--- Begin Source excerpt ---

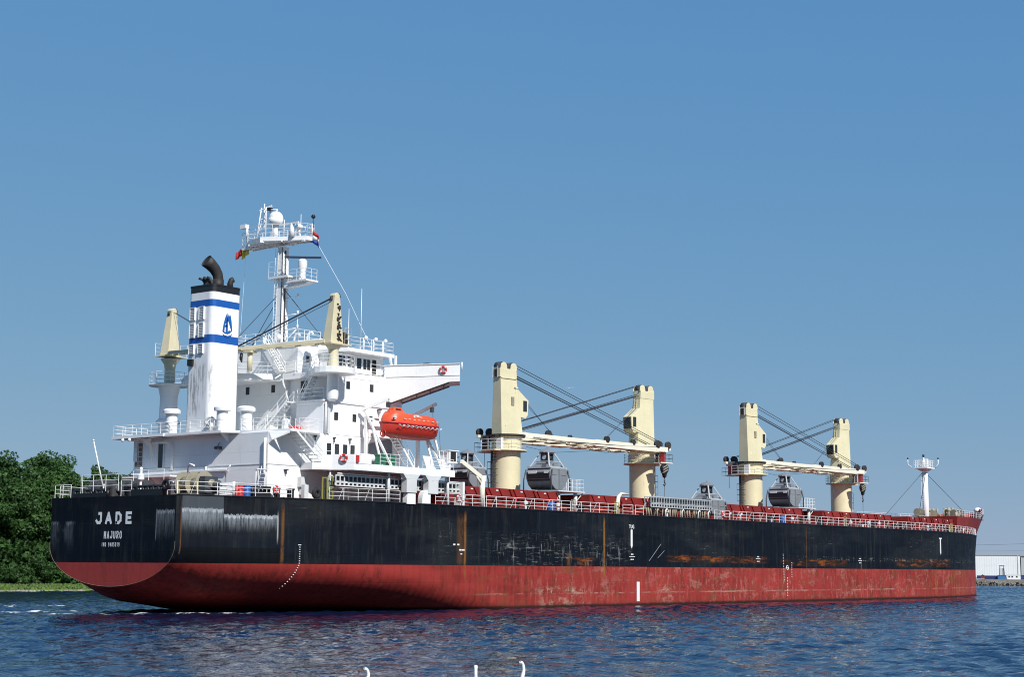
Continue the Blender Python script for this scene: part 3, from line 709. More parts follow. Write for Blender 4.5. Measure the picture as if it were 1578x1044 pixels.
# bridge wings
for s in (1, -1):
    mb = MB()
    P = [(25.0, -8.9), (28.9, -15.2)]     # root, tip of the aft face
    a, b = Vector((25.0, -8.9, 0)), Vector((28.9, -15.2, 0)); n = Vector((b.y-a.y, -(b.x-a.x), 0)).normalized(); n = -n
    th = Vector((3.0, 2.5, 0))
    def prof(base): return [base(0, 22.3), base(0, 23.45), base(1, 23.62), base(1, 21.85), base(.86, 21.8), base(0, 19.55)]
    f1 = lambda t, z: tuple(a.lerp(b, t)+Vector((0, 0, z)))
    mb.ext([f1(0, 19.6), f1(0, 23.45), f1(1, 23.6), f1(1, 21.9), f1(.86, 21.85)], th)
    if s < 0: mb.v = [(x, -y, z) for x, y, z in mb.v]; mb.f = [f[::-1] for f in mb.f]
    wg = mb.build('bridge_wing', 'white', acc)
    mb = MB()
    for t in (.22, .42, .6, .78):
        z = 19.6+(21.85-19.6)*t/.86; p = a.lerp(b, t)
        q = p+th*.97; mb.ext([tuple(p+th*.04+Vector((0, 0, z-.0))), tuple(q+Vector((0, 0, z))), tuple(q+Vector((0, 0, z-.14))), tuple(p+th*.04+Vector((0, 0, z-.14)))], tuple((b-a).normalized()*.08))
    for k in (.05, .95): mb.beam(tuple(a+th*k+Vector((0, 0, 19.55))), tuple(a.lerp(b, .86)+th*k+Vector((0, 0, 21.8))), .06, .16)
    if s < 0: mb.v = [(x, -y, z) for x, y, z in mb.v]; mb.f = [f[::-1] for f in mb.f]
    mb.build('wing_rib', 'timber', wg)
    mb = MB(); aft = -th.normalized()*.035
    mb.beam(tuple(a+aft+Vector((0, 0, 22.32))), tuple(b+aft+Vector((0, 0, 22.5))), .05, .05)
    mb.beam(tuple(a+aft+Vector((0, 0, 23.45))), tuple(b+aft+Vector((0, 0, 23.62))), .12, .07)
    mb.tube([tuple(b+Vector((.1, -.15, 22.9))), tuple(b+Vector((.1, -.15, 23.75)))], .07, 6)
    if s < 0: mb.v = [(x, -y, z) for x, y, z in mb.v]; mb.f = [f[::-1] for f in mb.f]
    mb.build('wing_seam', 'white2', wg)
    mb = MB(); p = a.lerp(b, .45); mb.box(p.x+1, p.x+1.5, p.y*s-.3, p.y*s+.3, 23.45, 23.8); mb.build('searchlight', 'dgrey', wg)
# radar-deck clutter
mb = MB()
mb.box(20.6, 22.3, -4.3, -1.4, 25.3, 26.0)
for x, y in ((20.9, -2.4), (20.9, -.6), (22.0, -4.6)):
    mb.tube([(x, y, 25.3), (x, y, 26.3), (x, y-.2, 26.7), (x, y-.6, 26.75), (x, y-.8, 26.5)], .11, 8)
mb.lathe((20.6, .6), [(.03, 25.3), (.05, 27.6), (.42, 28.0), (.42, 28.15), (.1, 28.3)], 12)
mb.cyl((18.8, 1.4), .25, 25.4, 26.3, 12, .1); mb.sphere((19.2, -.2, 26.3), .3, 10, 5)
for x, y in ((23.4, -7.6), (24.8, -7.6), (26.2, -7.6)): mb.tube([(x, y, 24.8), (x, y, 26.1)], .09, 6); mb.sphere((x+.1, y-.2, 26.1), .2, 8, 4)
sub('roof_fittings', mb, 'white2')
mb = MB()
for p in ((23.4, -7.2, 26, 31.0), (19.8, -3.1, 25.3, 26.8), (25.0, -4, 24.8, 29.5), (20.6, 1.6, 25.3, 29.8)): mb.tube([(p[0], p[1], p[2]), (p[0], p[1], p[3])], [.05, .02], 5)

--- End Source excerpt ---

What you should do ▸ Reproduce every line exactly and omit all pictures.

Written answer ▸
Continue the Blender Python script for this scene: part 3, from line 709. More parts follow. Write for Blender 4.5. Measure the picture as if it were 1578x1044 pixels.
# bridge wings
for s in (1, -1):
    mb = MB()
    P = [(25.0, -8.9), (28.9, -15.2)]     # root, tip of the aft face
    a, b = Vector((25.0, -8.9, 0)), Vector((28.9, -15.2, 0)); n = Vector((b.y-a.y, -(b.x-a.x), 0)).normalized(); n = -n
    th = Vector((3.0, 2.5, 0))
    def prof(base): return [base(0, 22.3), base(0, 23.45), base(1, 23.62), base(1, 21.85), base(.86, 21.8), base(0, 19.55)]
    f1 = lambda t, z: tuple(a.lerp(b, t)+Vector((0, 0, z)))
    mb.ext([f1(0, 19.6), f1(0, 23.45), f1(1, 23.6), f1(1, 21.9), f1(.86, 21.85)], th)
    if s < 0: mb.v = [(x, -y, z) for x, y, z in mb.v]; mb.f = [f[::-1] for f in mb.f]
    wg = mb.build('bridge_wing', 'white', acc)
    mb = MB()
    for t in (.22, .42, .6, .78):
        z = 19.6+(21.85-19.6)*t/.86; p = a.lerp(b, t)
        q = p+th*.97; mb.ext([tuple(p+th*.04+Vector((0, 0, z-.0))), tuple(q+Vector((0, 0, z))), tuple(q+Vector((0, 0, z-.14))), tuple(p+th*.04+Vector((0, 0, z-.14)))], tuple((b-a).normalized()*.08))
    for k in (.05, .95): mb.beam(tuple(a+th*k+Vector((0, 0, 19.55))), tuple(a.lerp(b, .86)+th*k+Vector((0, 0, 21.8))), .06, .16)
    if s < 0: mb.v = [(x, -y, z) for x, y, z in mb.v]; mb.f = [f[::-1] for f in mb.f]
    mb.build('wing_rib', 'timber', wg)
    mb = MB(); aft = -th.normalized()*.035
    mb.beam(tuple(a+aft+Vector((0, 0, 22.32))), tuple(b+aft+Vector((0, 0, 22.5))), .05, .05)
    mb.beam(tuple(a+aft+Vector((0, 0, 23.45))), tuple(b+aft+Vector((0, 0, 23.62))), .12, .07)
    mb.tube([tuple(b+Vector((.1, -.15, 22.9))), tuple(b+Vector((.1, -.15, 23.75)))], .07, 6)
    if s < 0: mb.v = [(x, -y, z) for x, y, z in mb.v]; mb.f = [f[::-1] for f in mb.f]
    mb.build('wing_seam', 'white2', wg)
    mb = MB(); p = a.lerp(b, .45); mb.box(p.x+1, p.x+1.5, p.y*s-.3, p.y*s+.3, 23.45, 23.8); mb.build('searchlight', 'dgrey', wg)
# radar-deck clutter
mb = MB()
mb.box(20.6, 22.3, -4.3, -1.4, 25.3, 26.0)
for x, y in ((20.9, -2.4), (20.9, -.6), (22.0, -4.6)):
    mb.tube([(x, y, 25.3), (x, y, 26.3), (x, y-.2, 26.7), (x, y-.6, 26.75), (x, y-.8, 26.5)], .11, 8)
mb.lathe((20.6, .6), [(.03, 25.3), (.05, 27.6), (.42, 28.0), (.42, 28.15), (.1, 28.3)], 12)
mb.cyl((18.8, 1.4), .25, 25.4, 26.3, 12, .1); mb.sphere((19.2, -.2, 26.3), .3, 10, 5)
for x, y in ((23.4, -7.6), (24.8, -7.6), (26.2, -7.6)): mb.tube([(x, y, 24.8), (x, y, 26.1)], .09, 6); mb.sphere((x+.1, y-.2, 26.1), .2, 8, 4)
sub('roof_fittings', mb, 'white2')
mb = MB()
for p in ((23.4, -7.2, 26, 31.0), (19.8, -3.1, 25.3, 26.8), (25.0, -4, 24.8, 29.5), (20.6, 1.6, 25.3, 29.8)): mb.tube([(p[0], p[1], p[2]), (p[0], p[1], p[3])], [.05, .02], 5)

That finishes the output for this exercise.